GIVEN PROBLEM -> All of the material below is to be returned exactly.
## begin INFORMATION SHOWN
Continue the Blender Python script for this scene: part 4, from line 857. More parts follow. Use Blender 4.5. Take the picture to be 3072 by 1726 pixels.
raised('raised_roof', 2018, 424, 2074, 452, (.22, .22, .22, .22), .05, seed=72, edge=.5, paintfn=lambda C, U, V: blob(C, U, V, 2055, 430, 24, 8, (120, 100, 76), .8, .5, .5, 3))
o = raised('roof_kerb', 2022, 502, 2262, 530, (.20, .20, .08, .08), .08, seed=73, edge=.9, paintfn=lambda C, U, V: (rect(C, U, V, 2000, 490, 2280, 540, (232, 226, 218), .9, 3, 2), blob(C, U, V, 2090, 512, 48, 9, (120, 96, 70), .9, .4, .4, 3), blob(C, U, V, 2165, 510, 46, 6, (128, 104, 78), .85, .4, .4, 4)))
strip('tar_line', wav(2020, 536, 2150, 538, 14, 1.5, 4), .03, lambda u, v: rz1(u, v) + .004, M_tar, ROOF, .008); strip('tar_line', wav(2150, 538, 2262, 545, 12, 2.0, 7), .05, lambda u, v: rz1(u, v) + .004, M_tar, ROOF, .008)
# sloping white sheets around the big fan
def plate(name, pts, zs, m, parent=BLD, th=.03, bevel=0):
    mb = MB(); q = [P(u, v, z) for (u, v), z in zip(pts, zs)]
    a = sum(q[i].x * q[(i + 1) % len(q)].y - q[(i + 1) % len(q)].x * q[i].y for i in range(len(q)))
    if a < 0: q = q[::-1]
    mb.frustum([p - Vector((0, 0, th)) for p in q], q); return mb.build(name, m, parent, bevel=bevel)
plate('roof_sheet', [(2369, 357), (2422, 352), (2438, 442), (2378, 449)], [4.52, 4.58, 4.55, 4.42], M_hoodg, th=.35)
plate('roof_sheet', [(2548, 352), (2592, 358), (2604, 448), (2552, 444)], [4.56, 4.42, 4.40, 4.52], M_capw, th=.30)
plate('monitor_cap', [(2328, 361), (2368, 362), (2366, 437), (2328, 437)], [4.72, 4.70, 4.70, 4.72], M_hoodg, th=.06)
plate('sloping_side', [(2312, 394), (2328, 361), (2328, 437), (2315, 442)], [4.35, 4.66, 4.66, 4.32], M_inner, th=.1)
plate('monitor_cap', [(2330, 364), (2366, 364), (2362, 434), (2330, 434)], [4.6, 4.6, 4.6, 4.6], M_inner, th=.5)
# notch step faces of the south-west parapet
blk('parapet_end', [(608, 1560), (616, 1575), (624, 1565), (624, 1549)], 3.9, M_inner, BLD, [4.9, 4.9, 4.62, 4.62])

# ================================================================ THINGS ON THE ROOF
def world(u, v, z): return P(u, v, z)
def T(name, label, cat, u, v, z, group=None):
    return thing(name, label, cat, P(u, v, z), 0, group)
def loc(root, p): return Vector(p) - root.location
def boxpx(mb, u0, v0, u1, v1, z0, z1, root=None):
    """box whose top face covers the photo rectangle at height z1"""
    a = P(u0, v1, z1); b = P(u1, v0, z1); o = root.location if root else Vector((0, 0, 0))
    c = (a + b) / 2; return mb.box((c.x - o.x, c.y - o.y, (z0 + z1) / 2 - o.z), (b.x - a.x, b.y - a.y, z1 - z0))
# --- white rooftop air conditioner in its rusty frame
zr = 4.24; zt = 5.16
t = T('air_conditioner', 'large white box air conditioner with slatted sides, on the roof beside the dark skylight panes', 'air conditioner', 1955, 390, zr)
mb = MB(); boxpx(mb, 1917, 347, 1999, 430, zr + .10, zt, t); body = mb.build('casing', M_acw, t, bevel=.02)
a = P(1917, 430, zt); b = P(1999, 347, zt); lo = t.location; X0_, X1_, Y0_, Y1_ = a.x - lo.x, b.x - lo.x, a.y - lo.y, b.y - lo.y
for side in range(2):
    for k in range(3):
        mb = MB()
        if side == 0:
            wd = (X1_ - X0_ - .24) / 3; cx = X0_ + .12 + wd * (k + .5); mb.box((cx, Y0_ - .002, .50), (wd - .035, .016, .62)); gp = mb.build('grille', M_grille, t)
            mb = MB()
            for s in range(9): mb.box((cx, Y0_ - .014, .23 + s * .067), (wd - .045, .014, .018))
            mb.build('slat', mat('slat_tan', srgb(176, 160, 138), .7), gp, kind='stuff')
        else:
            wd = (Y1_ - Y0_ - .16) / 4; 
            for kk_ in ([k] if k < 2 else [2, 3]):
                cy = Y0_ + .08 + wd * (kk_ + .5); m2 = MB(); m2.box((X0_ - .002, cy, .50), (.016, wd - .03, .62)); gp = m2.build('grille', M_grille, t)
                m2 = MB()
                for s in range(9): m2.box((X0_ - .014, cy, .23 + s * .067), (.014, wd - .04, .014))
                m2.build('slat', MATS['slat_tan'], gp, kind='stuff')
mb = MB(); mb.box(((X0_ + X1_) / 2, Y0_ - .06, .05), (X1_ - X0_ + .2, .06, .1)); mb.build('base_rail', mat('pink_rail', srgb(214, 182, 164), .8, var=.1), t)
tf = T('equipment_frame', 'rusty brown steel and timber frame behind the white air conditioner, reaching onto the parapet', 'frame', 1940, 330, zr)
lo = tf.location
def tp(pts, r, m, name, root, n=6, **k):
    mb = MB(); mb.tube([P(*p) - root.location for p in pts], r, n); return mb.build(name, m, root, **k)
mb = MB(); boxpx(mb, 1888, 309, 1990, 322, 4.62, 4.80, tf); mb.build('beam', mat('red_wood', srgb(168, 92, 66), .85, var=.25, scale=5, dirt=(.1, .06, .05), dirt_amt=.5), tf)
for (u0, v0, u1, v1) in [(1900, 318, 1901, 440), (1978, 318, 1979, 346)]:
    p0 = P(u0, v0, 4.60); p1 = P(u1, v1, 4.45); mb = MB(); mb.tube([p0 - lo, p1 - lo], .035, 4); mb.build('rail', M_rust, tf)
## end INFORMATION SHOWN
RESPONSE TO THIS TASK ->
Continue the Blender Python script for this scene: part 4, from line 857. More parts follow. Use Blender 4.5. Take the picture to be 3072 by 1726 pixels.
raised('raised_roof', 2018, 424, 2074, 452, (.22, .22, .22, .22), .05, seed=72, edge=.5, paintfn=lambda C, U, V: blob(C, U, V, 2055, 430, 24, 8, (120, 100, 76), .8, .5, .5, 3))
o = raised('roof_kerb', 2022, 502, 2262, 530, (.20, .20, .08, .08), .08, seed=73, edge=.9, paintfn=lambda C, U, V: (rect(C, U, V, 2000, 490, 2280, 540, (232, 226, 218), .9, 3, 2), blob(C, U, V, 2090, 512, 48, 9, (120, 96, 70), .9, .4, .4, 3), blob(C, U, V, 2165, 510, 46, 6, (128, 104, 78), .85, .4, .4, 4)))
strip('tar_line', wav(2020, 536, 2150, 538, 14, 1.5, 4), .03, lambda u, v: rz1(u, v) + .004, M_tar, ROOF, .008); strip('tar_line', wav(2150, 538, 2262, 545, 12, 2.0, 7), .05, lambda u, v: rz1(u, v) + .004, M_tar, ROOF, .008)
# sloping white sheets around the big fan
def plate(name, pts, zs, m, parent=BLD, th=.03, bevel=0):
    mb = MB(); q = [P(u, v, z) for (u, v), z in zip(pts, zs)]
    a = sum(q[i].x * q[(i + 1) % len(q)].y - q[(i + 1) % len(q)].x * q[i].y for i in range(len(q)))
    if a < 0: q = q[::-1]
    mb.frustum([p - Vector((0, 0, th)) for p in q], q); return mb.build(name, m, parent, bevel=bevel)
plate('roof_sheet', [(2369, 357), (2422, 352), (2438, 442), (2378, 449)], [4.52, 4.58, 4.55, 4.42], M_hoodg, th=.35)
plate('roof_sheet', [(2548, 352), (2592, 358), (2604, 448), (2552, 444)], [4.56, 4.42, 4.40, 4.52], M_capw, th=.30)
plate('monitor_cap', [(2328, 361), (2368, 362), (2366, 437), (2328, 437)], [4.72, 4.70, 4.70, 4.72], M_hoodg, th=.06)
plate('sloping_side', [(2312, 394), (2328, 361), (2328, 437), (2315, 442)], [4.35, 4.66, 4.66, 4.32], M_inner, th=.1)
plate('monitor_cap', [(2330, 364), (2366, 364), (2362, 434), (2330, 434)], [4.6, 4.6, 4.6, 4.6], M_inner, th=.5)
# notch step faces of the south-west parapet
blk('parapet_end', [(608, 1560), (616, 1575), (624, 1565), (624, 1549)], 3.9, M_inner, BLD, [4.9, 4.9, 4.62, 4.62])

# ================================================================ THINGS ON THE ROOF
def world(u, v, z): return P(u, v, z)
def T(name, label, cat, u, v, z, group=None):
    return thing(name, label, cat, P(u, v, z), 0, group)
def loc(root, p): return Vector(p) - root.location
def boxpx(mb, u0, v0, u1, v1, z0, z1, root=None):
    """box whose top face covers the photo rectangle at height z1"""
    a = P(u0, v1, z1); b = P(u1, v0, z1); o = root.location if root else Vector((0, 0, 0))
    c = (a + b) / 2; return mb.box((c.x - o.x, c.y - o.y, (z0 + z1) / 2 - o.z), (b.x - a.x, b.y - a.y, z1 - z0))
# --- white rooftop air conditioner in its rusty frame
zr = 4.24; zt = 5.16
t = T('air_conditioner', 'large white box air conditioner with slatted sides, on the roof beside the dark skylight panes', 'air conditioner', 1955, 390, zr)
mb = MB(); boxpx(mb, 1917, 347, 1999, 430, zr + .10, zt, t); body = mb.build('casing', M_acw, t, bevel=.02)
a = P(1917, 430, zt); b = P(1999, 347, zt); lo = t.location; X0_, X1_, Y0_, Y1_ = a.x - lo.x, b.x - lo.x, a.y - lo.y, b.y - lo.y
for side in range(2):
    for k in range(3):
        mb = MB()
        if side == 0:
            wd = (X1_ - X0_ - .24) / 3; cx = X0_ + .12 + wd * (k + .5); mb.box((cx, Y0_ - .002, .50), (wd - .035, .016, .62)); gp = mb.build('grille', M_grille, t)
            mb = MB()
            for s in range(9): mb.box((cx, Y0_ - .014, .23 + s * .067), (wd - .045, .014, .018))
            mb.build('slat', mat('slat_tan', srgb(176, 160, 138), .7), gp, kind='stuff')
        else:
            wd = (Y1_ - Y0_ - .16) / 4; 
            for kk_ in ([k] if k < 2 else [2, 3]):
                cy = Y0_ + .08 + wd * (kk_ + .5); m2 = MB(); m2.box((X0_ - .002, cy, .50), (.016, wd - .03, .62)); gp = m2.build('grille', M_grille, t)
                m2 = MB()
                for s in range(9): m2.box((X0_ - .014, cy, .23 + s * .067), (.014, wd - .04, .014))
                m2.build('slat', MATS['slat_tan'], gp, kind='stuff')
mb = MB(); mb.box(((X0_ + X1_) / 2, Y0_ - .06, .05), (X1_ - X0_ + .2, .06, .1)); mb.build('base_rail', mat('pink_rail', srgb(214, 182, 164), .8, var=.1), t)
tf = T('equipment_frame', 'rusty brown steel and timber frame behind the white air conditioner, reaching onto the parapet', 'frame', 1940, 330, zr)
lo = tf.location
def tp(pts, r, m, name, root, n=6, **k):
    mb = MB(); mb.tube([P(*p) - root.location for p in pts], r, n); return mb.build(name, m, root, **k)
mb = MB(); boxpx(mb, 1888, 309, 1990, 322, 4.62, 4.80, tf); mb.build('beam', mat('red_wood', srgb(168, 92, 66), .85, var=.25, scale=5, dirt=(.1, .06, .05), dirt_amt=.5), tf)
for (u0, v0, u1, v1) in [(1900, 318, 1901, 440), (1978, 318, 1979, 346)]:
    p0 = P(u0, v0, 4.60); p1 = P(u1, v1, 4.45); mb = MB(); mb.tube([p0 - lo, p1 - lo], .035, 4); mb.build('rail', M_rust, tf)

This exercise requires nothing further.